The "unreadable ternseness" derives not from assembling XPath via Python % string formatting but rather it is that the reader is expected to understand, without context or comment, that 'List of Un' means the code is excluding the list of unpublished decisions from the set of opinion PDFs. I don't think most readers would understand that Un was short for Unpublished or cotton to the significance. Hence...unreadable terseness.

That said, I do think the % assembly of XPath is confusing (but not terse) because it requires following a bunch of layers of indirection and whiplashing between lines 72, 73, 66, 74, 67, 75, 68-70, to read and understand the code. But I'm not proposing a change to that.
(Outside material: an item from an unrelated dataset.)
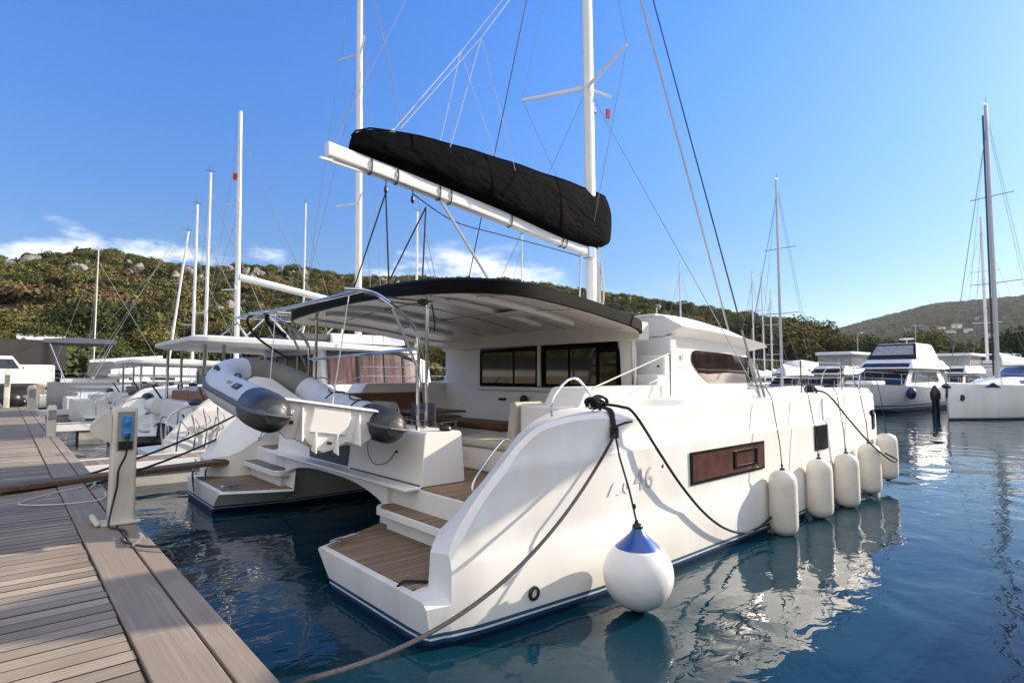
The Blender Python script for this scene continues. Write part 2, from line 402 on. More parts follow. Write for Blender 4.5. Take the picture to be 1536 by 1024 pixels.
for i in range(len(mb.v)): mb.v[i] = (mb.v[i][0]+px, mb.v[i][1], mb.v[i][2])
mb.build('hood', POST, ped, smooth=40)
mb = MB(); mb.box((px-.075, py-.096, DZ+.80), (px+.085, py-.083, DZ+1.22)); sp_ = mb.build('socket_panel', STEEL, ped, bevel=.004)
for z in (DZ+1.11, DZ+.98):
    mb = MB(); mb.box((px-.03, py-.125, z-.05), (px+.055, py-.096, z+.055)); mb.ell((px+.012, py-.128, z), (.034, .012, .034), 12, 6)
    mb.build('socket', SOCKB, sp_, bevel=.008)
mb = MB(); mb.box((px-.06, py-.108, DZ+.81), (px+.07, py-.097, DZ+.90)); mb.build('label_plate', BLKP, sp_)
cb = MB(); cb.tube(spline([(px+.015, py-.16, DZ+.94), (px+.012, py-.17, DZ+.86), (px+.0, py-.15, DZ+.74), (px-.05, py-.125, DZ+.6), (px-.06, py-.12, DZ+.42), (px-.09, py-.12, DZ+.25), (px-.12, py-.16, DZ+.10), (px-.13, py-.24, DZ+.03), (px-.08, py-.34, DZ+.025), (px-.02, py-.55, DZ+.025), (px-.1, py-.9, DZ+.026), (px+.0, py-1.25, DZ+.03), (px+.16, py-1.5, DZ+.035), (px+.2, py-1.62, DZ-.05)]), .011, 7)
cb.tube([(px+.015, py-.13, DZ+.975), (px+.015, py-.16, DZ+.94)], .022, 8)
tag(cb.build('power_cable', BLKP), 'black cable plugged into the pedestal and trailing over the planks', 'cable')

# three small service bollards further along
def bollard(x, y, h, label, w_=.07):
    t = thing('service_bollard', label, 'bollard', (x, y, DZ), 'pale bollards along the dock edge')
    m = MB(); m.loft([[(x+u*k, y+v*k, z) for u, v in rounded([(-w_,-w_),(w_,-w_),(w_,w_),(-w_,w_)], .03, 3)] for z, k in ((DZ+.03,1),(DZ+h-.05,1),(DZ+h,.7))])
    m.build('post', POST, t, smooth=40)
    m = MB(); m.box((x-w_*1.7, y-w_*1.7, DZ+.008), (x+w_*1.7, y+w_*1.7, DZ+.035)); m.build('base_plate', STEEL, t, bevel=.006)
    m = MB(); m.box((x-w_*.8, y-w_*1.15, DZ+h*.55), (x+w_*.8, y-w_*1.02, DZ+h*.85)); m.build('front_panel', STEEL, t, bevel=.004)
bollard(1.0, 19.6, .85, 'nearest low cream bollard beyond the power pedestal on the dock edge', .10)
bollard(1.0, 34.5, 1.2, 'farther cream bollard on the dock edge, short and round topped', .15)
bollard(.15, 39, 2.0, 'tall thin pale post at the far end of the dock', .12)

# finger pontoons between the berths
def finger(y, x1, z, label, w_=.55):
    t = thing('finger_pontoon', label, 'finger pontoon', (DX+.1, y, 0), 'finger pontoons between the boats')
    m = MB(); m.box((DX+.03, y-w_, z-.03), (x1, y+w_, z)); m.build('planking', DOCKF, t, smooth=0)
    m = MB(); m.box((DX+.03, y-w_-.06, z-.22), (x1, y-w_-.005, z+.02)); m.box((DX+.03, y+w_+.005, z-.22), (x1, y+w_+.06, z+.02)); m.build('side_rail', GELG, t, bevel=.01)
    m = MB(); x = DX+1.
    while x < x1-1.5: m.box((x, y-w_+.02, -.3), (x+1.6, y+w_-.02, z-.05)); x += 3.
    m.build('float', CONC, t, smooth=0)
DOCKF = board_mat('weathered_finger_planks', (.34,.28,.22), (.17,.13,.10), .14, .07, axis='X', fine=26., along=.5)
finger(14.9, 11., .5, 'wooden finger pontoon behind the gangway beside the near catamaran')
finger(27.0, 10., .55, 'grey finger pontoon in front of the second catamaran', .6)
finger(38.5, 10., .55, 'far finger pontoon with dark shade under it', .6)

# ================================================================== CATAMARAN
CY = 8.35
YW = [(2.72,4.17),(3.2,4.06),(4.7,3.95),(6,3.94),(10,3.98),(12.6,3.99),(13.8,4.04),(14.5,4.2),(15.1,4.5),(15.5,4.95)]
ZT = [(2.72,.40),(2.949,.40),(2.95,.76),(3.0,.83),(3.12,.98),(3.23,1.12),(3.38,1.28),(3.56,1.45),(3.71,1.60),(3.86,1.72),(3.98,1.79),(4.09,1.83),(4.4,1.885),(4.7,1.905),(5.12,1.915),(6.6,1.93),(6.75,1.99),(10,2.01),(15.5,2.05)]
ZI = [(2.72,.40),(2.949,.40),(2.95,.72),(3.3,.80),(3.5,.87),(3.7,1.03),(3.83,1.10),(4.29,1.50),(4.46,1.64),(4.7,1.78),(5.0,1.86),(5.3,1.905),(6.6,1.925),(6.75,1.985),(10,2.01),(15.5,2.05)]
YI = [(2.72,4.42),(2.95,4.45),(3.1,4.62),(3.3,4.80),(3.7,4.90),(5,4.96),(9,5.4),(12,5.6),(15.5,5.0)]
YWI = [(2.72,5.95),(3.9,6.1),(10,6.1),(13,5.95),(14.5,5.6),(15.1,5.3),(15.5,5.02)]
YTI = [(2.72,6.36),(3.9,6.93),(6,6.95),(10,6.6),(13,6.2),(14.5,5.7),(15.1,5.35),(15.5,5.04)]
ZIN = [(2.72,.40),(3.76,.40),(3.80,.93),(7.7,.93),(7.75,1.97),(15.5,2.05)]
KF = .03
def facet(x, z):
    xf = 5.08 - (1.9 - z)*.32
    zl = .98 + (x-3.2)*.20
    return KF*max(0, xf - x)*sstep(zl-.12, zl+.12, z)
ZL = [None, -.10, 1.53, 1.47, 1.40, 1.28, 1.15, 1.02, .90, .80, .70, .64, .30, .16, .05, -.08]
XS = [2.72,2.85,2.949,2.95,3.05,3.15,3.3,3.42,3.55,3.65,3.7501,3.76,3.80,3.93,4.03,4.14,4.25,4.35,4.45,4.55,4.65,4.75,4.82,4.90,4.96,5.02,5.08,5.2,5.6,6,6.6,6.75,7.2,7.70,7.75,8.5,9.5,10,11,12,12.6,13.2,13.8,14.2,14.5,14.8,15.1,15.3,15.45,15.5]
def hull_mb(mir=False, detail=True):
    rings = []
    for x in XS:
        yw, zt, zi, zin = interp(YW,x), interp(ZT,x), interp(ZI,x), interp(ZIN,x)
        bowk = sstep(13.5, 15.3, x)
        ring = []
        for i, z0 in enumerate(ZL):
            fw_ = sstep(4.6, 5.6, x)
            if i == 0: z = zt
            elif i == 1: z = zt-lerp(.05,.11,fw_)-.05*bowk
            else: z = min(z0, zt-lerp(.06,.125,fw_)-.05*bowk-.003*i)
            o = interp([(-.08,.06),(0,.0),(.16,-.005),(.64,.0),(.72,.028),(.80,.04),(1.47,.045),(1.53,.075),(2.1,.09)], z)
            o *= 1 - bowk*.6
            if i == 0: o = (lerp(.12,.23,fw_)*(1-.6*bowk) if x > 2.95 else .05)
            # rake of the transom: lower points sit further forward
            xx = x + (max(0, .4 - max(z, -.1))*.16 if x < 2.9 else 0) - (sstep(14, 15.5, x)*max(0, z-1.3)*.33)
            ring.append((xx, yw + o + (facet(x, z) if x > 2.949 else 0), z))
        yc = .5*(yw + interp(YWI, x))
        ring += [(x, lerp(yw,yc,.35), -.42), (x, yc, -.5), (x, lerp(yc, interp(YWI,x), .6), -.42)]
        ywi, yti = interp(YWI,x), interp(YTI,x)
        ring += [(x+.05*(x<2.9), ywi, -.08), (x, lerp(ywi,yti,.35), .16), (x, yti, zin-.03), (x, yti-.03, zin)]
        yi = interp(YI, x)
        yin_t = max(yi, ring[0][1]+.02)
        yin_t = min(yin_t, yti-.06)
        ring += [(x, min(yin_t+.025, yti-.05), zin), (x, yin_t, max(zi, zin))]
        if mir: ring = [(p[0], 2*CY-p[1], p[2]) for p in ring]
        rings.append(ring)
    return MB().loft(rings)
cat = thing('catamaran', 'large white sailing catamaran moored stern to the dock, black sail cover on its boom', 'catamaran', (9, CY, 0))
hs = hull_mb().build('hull', HULL, cat, smooth=26)
hp = hull_mb(True).build('hull', HULL, cat, smooth=26)

# bridgedeck with the arched aft beam
def arch(y0, y1, zt, n=14):
    top = [(y0, zt), (y1, zt)]
    bot = []
    for i in range(n+1):
        t = i/n; y = lerp(y1, y0, t); s = abs(2*t-1)
        bot.append((y, .86 - .22*s**3))
    return top + bot
mb = MB(); mb.prism(arch(6.6, 10.1, .935), 'x', 3.70, 13.2)
mb.box((3.58, 5.95, .938), (3.82, 10.75, .985))
mb.prism([(6.7,.94),(10.0,.94),(10.0,1.96),(6.7,1.96)], 'x', 7.8, 13.2)
mb.build('bridgedeck', GEL, cat, bevel=.02)
mb = MB(); mb.box((7.0, 4.85, 1.93), (13.2, 6.9, 1.965)); mb.box((7.8, 9.8, 1.93), (13.2, 11.8, 1.965)); mb.box((12.3, 6.5, 1.93), (14.4, 10.2, 1.965))
mb.build('side_deck', GELN, cat, smooth=0)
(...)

johnhawkinson avatar Feb 16 '18 04:02 johnhawkinson

fair enough regarding "Un".

As for the disassembled xpath, the variable names should make it pretty clear what's going on:

"//a/text()[%s][%s][%s]" % ( 
     exclude_list, 
     include_date, 
     include_court 
)
# find any anchors whose text content includes the proper date,
# includes the proper court ID, and does not include the List text

But, I suppose complexity is in the eye of the beholder.

Submit a PR with comments and your proposed variable name and string concatenation changes.

I think @mlissner should field your PDF parsing request... unless you want to submit a PR for that too.

arderyp avatar Feb 16 '18 04:02 arderyp

Unless you want to submit a PR for that to.

The purpose of this issue is tracking that. I imagine I won't have the bandwidth for it for a while, hence opening the issue.

As for the disassembled xpath, the variable names should make it pretty clear what's going on: But, I suppose complexity is in the eye of the beholder.

Complexity and Confusion and Clarity are not necessarily in tension. The observation is that it is introduces levels of indirection, and that indirection requires more stack space to read. I don't claim that it isn't clear or even that it is complex -- I allege it is confusing.

Submit a PR with comments and your proposed variable name and string concatenation changes.

"I'm not proposing a change to that."

johnhawkinson avatar Feb 16 '18 04:02 johnhawkinson

All I'm saying is that it is more productive and respectful to drop the attitude, submit a PR to change "Un" to "Unpublished", and make this issue just about the PDF parsing, instead of about airing your personal frustrations. The bandwidth required to submit that 9 character change is significantly less than that required to type all of the associated text you typed above. Everyone's time is tight, and many of us are volunteering the countless hours we put into this project. We are on the same team.

arderyp avatar Feb 16 '18 05:02 arderyp

All I'm saying is I have time to file an issue and not to file one or more PRs at this time. Noting the issues to be covered in such a PR in the Issue is appropriate, and I think it's important to air all the frustrations a user encounters in their bug report, and to encourage that airing. I covered in the lead issue all the things I anticipate addressing were I to file a PR to address this issue. If you want to split the Issue up into multiple Issues, that's fine by me, but I'd like to report in the way that works best for me.

So I think it's 10x as important to push back on resistance to issues than it is to actually fix bugs or report them. Fostering an environment that encourages reporting is more important than actually fixing bugs, in my view. So I prioritize the debate and discussion much higher than the implementation.

johnhawkinson avatar Feb 16 '18 05:02 johnhawkinson

Bah. I'm tempted to delete all y'all's comments here because reading them just took five minutes.

We can refactor when we get to it, and yes, @arderyp is right that parsing a PDF for additional links is something we've never done because it's horrible. You both are awesome, please carry on otherwise.

mlissner avatar Feb 16 '18 05:02 mlissner

@johnhawkinson same here. This is certainly resolved no?

flooie avatar Dec 31 '22 14:12 flooie

Okay, I just added a PR @johnhawkinson that should fix all of this.

I updated the PR to update Mass and Mass App Ct. 128Archive or the massappct_u scraper should be fixed as well. There is no more parsing of PDFs required on the website either.